5 Tips For Running A Successful Tender

The process of putting together a successful tender involves a lot of moving parts. With each stage having a big impact on the next, there's a lot to get right from the very beginning.

Here are 5 tips for running a successful tender.

1. Do your market research

The first thing to do in any tender process is make sure you've done your due diligence in researching the market. You can't develop a fit-for-market tender if you have no idea what it's capable of. Who are the biggest suppliers? What are their offerings? What kind of prices can you expect to pay? These are the kinds of questions that can be answered by researching your market.

This early research should be a mixture of straightforward internet searches, talking to firms in your industry about their suppliers and looking on specialist platforms like IBISWorld.

2. Engage the market, early

As useful as the above desktop research is, it can't match the knowledge of the market that the suppliers themselves have. By engaging with the market in a transparent manner, you'll be able to identify the capability of the market, potential innovations to the goods or services, or potential challenges the market might be facing as a whole.

Interaction with the prospective market, ensuring probity requirements are adhered to, usually delivers a better outcome. These interactions provide greater understanding to both parties of the requirements and provides suppliers with advanced notice of the upcoming tender so they can resource appropriately.

Engaging suppliers directly allows you to tailor a tender to your market.

3. Select the right procurement strategy

What should you include in the tender? What tier suppliers should you target? Should you approach a limited number of suppliers directly or launch the tender publicly because there's a lot of competition? The procurement strategy should be customised to the specific goods and services to be tendered and should not just be a duplication of what has occurred historically.
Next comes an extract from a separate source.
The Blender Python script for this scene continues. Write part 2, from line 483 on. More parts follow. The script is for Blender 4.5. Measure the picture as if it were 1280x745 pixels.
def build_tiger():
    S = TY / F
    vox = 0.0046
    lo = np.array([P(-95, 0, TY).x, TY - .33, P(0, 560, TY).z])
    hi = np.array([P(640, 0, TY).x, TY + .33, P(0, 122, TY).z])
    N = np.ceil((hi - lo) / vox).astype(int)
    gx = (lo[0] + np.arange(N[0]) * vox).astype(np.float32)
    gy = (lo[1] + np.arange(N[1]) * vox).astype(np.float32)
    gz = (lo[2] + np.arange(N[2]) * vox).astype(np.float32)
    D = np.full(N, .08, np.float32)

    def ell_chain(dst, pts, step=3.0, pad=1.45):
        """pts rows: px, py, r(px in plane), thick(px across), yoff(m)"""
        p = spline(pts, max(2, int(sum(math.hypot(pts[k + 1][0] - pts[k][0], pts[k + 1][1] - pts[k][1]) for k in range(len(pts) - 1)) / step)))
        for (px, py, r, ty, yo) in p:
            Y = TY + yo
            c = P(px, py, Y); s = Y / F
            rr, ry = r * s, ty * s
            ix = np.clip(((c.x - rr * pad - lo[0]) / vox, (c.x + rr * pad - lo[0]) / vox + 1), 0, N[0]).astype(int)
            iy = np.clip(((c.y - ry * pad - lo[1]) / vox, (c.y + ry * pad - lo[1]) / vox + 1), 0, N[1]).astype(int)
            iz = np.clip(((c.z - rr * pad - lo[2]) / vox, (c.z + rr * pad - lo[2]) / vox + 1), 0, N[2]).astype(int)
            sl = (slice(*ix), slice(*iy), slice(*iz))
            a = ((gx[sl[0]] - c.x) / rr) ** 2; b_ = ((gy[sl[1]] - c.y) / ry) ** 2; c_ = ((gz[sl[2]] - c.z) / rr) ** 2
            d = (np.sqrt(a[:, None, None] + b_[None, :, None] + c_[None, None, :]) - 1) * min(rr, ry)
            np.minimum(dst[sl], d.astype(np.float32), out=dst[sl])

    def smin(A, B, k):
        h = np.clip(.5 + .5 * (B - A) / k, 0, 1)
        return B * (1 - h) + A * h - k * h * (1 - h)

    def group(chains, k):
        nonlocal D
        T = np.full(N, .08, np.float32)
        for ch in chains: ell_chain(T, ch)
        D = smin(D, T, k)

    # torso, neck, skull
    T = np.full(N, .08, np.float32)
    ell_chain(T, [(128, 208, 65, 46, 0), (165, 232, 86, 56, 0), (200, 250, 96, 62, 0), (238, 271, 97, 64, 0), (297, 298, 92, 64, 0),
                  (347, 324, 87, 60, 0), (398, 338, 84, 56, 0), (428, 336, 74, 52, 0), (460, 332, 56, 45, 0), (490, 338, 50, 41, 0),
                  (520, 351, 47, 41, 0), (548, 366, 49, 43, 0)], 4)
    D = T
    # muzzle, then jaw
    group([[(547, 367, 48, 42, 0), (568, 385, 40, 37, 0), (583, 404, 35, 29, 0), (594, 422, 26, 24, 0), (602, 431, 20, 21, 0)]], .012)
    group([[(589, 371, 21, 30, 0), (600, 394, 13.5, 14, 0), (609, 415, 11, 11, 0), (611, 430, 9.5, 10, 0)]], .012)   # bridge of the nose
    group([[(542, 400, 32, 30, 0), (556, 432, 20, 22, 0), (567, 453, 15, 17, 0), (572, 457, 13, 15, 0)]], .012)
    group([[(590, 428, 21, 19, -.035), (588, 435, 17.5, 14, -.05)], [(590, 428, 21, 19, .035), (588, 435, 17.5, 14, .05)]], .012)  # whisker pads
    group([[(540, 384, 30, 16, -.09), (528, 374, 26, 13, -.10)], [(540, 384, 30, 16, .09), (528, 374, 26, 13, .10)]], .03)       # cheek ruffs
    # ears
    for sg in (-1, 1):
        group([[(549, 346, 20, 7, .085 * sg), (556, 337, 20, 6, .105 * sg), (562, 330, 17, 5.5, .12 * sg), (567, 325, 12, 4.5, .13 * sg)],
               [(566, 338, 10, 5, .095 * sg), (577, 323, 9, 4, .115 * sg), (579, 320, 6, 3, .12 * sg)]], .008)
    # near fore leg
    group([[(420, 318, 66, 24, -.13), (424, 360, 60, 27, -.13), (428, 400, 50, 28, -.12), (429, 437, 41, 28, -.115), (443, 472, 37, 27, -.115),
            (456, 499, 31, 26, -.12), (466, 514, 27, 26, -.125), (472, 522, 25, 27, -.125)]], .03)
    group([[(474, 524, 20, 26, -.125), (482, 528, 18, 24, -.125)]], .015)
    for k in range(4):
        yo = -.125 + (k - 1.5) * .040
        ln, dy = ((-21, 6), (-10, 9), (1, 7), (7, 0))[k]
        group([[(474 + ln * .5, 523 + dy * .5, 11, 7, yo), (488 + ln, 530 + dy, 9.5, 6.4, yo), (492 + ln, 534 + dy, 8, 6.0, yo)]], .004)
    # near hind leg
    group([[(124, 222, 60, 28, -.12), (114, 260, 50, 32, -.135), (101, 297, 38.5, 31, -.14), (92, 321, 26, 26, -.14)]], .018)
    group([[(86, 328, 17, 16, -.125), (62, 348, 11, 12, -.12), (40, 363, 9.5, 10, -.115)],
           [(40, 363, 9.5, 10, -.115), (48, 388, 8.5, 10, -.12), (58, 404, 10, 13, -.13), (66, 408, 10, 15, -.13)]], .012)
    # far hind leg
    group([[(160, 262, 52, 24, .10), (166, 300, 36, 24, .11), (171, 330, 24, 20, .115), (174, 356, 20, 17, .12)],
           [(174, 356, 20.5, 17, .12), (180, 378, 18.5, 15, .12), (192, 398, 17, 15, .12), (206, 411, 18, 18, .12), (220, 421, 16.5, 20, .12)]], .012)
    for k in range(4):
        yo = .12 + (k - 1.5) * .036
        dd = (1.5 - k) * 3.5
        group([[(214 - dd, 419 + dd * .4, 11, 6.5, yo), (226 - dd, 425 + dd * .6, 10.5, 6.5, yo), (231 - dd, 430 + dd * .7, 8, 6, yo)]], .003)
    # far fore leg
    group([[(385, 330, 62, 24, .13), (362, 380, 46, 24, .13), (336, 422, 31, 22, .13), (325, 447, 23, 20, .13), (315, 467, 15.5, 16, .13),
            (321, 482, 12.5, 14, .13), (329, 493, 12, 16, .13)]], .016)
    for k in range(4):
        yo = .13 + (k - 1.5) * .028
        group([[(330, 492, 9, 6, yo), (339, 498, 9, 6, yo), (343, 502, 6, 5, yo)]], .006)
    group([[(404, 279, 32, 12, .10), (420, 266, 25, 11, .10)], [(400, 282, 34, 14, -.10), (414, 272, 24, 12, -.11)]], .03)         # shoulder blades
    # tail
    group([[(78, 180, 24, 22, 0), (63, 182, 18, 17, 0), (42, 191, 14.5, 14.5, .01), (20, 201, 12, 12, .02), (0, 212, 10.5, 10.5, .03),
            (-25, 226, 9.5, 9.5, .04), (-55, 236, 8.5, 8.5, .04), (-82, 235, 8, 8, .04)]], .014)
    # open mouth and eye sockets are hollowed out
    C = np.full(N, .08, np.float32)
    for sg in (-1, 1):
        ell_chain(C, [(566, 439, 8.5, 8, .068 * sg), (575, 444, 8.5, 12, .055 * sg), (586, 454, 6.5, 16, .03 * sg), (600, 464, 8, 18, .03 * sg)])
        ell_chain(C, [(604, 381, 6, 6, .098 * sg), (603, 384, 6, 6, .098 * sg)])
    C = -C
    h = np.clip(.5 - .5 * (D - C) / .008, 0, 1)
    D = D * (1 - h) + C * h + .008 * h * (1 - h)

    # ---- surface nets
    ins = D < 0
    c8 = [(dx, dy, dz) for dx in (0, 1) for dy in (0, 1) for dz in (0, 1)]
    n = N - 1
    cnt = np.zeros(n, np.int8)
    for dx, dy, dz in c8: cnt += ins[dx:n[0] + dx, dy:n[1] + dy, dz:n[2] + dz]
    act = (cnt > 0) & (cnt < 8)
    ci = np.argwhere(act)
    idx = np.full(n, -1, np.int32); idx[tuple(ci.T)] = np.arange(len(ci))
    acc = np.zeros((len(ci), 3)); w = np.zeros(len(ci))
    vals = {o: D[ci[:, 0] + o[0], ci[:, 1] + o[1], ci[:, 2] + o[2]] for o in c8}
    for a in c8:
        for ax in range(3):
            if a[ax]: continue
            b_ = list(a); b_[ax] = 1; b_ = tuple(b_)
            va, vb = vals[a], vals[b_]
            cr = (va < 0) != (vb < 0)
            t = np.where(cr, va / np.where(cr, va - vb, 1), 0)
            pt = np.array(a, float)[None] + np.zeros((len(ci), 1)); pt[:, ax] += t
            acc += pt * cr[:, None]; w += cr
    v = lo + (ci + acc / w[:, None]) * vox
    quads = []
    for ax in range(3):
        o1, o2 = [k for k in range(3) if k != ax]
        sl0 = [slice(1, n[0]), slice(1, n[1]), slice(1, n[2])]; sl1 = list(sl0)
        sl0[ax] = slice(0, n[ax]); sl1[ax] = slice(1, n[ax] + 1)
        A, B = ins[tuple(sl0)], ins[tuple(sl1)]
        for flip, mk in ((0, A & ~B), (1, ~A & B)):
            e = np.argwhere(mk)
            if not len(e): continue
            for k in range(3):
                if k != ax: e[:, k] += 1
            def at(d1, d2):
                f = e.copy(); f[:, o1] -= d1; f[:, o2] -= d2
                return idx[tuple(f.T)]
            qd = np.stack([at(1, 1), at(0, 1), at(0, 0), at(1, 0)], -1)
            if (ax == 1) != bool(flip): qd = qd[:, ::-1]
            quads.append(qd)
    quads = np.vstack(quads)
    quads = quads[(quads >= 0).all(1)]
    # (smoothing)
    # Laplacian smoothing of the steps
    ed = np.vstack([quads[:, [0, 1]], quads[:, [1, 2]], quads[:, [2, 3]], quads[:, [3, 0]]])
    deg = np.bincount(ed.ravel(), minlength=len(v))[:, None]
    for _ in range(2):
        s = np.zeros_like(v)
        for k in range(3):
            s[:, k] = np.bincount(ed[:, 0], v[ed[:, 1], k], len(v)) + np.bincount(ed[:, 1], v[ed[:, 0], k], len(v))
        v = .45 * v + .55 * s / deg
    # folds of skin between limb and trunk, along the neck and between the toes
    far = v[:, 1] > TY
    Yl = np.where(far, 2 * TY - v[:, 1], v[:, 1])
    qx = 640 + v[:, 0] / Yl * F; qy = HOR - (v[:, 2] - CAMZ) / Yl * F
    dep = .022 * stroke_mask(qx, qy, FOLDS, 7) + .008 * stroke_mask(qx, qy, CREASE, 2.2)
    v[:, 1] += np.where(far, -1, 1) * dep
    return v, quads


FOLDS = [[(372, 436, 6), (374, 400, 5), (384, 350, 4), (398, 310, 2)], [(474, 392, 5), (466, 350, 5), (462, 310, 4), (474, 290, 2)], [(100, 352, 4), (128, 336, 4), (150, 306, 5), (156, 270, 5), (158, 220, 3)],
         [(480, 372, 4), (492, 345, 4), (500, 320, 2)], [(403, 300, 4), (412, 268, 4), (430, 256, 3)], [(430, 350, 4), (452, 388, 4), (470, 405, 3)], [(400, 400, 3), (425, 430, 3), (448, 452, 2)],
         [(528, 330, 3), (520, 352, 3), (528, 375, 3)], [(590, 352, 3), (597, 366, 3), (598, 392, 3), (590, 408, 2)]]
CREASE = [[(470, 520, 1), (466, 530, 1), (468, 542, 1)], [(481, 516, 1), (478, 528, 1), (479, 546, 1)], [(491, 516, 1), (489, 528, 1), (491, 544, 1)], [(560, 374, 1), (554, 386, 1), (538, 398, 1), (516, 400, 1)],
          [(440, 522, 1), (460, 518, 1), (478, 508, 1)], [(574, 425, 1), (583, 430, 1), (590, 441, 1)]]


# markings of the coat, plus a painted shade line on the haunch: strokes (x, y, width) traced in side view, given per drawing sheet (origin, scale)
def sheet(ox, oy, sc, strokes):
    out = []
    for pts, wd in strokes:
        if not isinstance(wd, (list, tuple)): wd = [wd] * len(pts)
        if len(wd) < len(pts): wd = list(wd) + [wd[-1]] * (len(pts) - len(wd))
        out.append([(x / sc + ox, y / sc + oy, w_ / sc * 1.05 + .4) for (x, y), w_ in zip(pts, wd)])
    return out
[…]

These are the kinds of things you need to think about as part of a procurement strategy and potentially address in the early market interactions in items 1 and 2 above.  The market research and sounding you conduct as part of the strategy development allows for a more comprehensive procurement strategy that aligns with the market capabilities.

4. Make your tender work for suppliers, not against them

When you put a tender into the market, it's important to remember the time and effort suppliers have to invest into responding. They are usually very busy servicing other organisations, so always be sure to set realistic timeframes for a tender's duration.

Ensure the tender response requirements are in accordance with the value of the contract to the market and that the information being requested is actually required for evaluations. Too often the tender template utilised is not tailored to the process and suppliers are requested to provide information that is irrelevant to the particular good or service tendered.

Outlining response expectations and/or page limits on each criterion also enables suppliers to focus on the important elements of the tender in forming their response.

5. Choose a relevant evaluation strategy

It's critical that you adopt a strategy for evaluating the tender responses that is relevant to your business objectives and the outcome you wish to get from the process. Consider the elements that are most critical and provide these with a greater weighting in the evaluation scoring. Too often a business criticises or challenges the outcome of an evaluation process without properly detailing the required outcome and contributing to the development of the evaluation criteria and weightings.

Be realistic regarding evaluation and award timings too. The tendering company will program their workload and resourcing to account for when the contracted services are required. If award is then delayed by a lengthy period, it should come as no surprise that elements of their tender response have been impacted by this delay i.e., available resources, etc.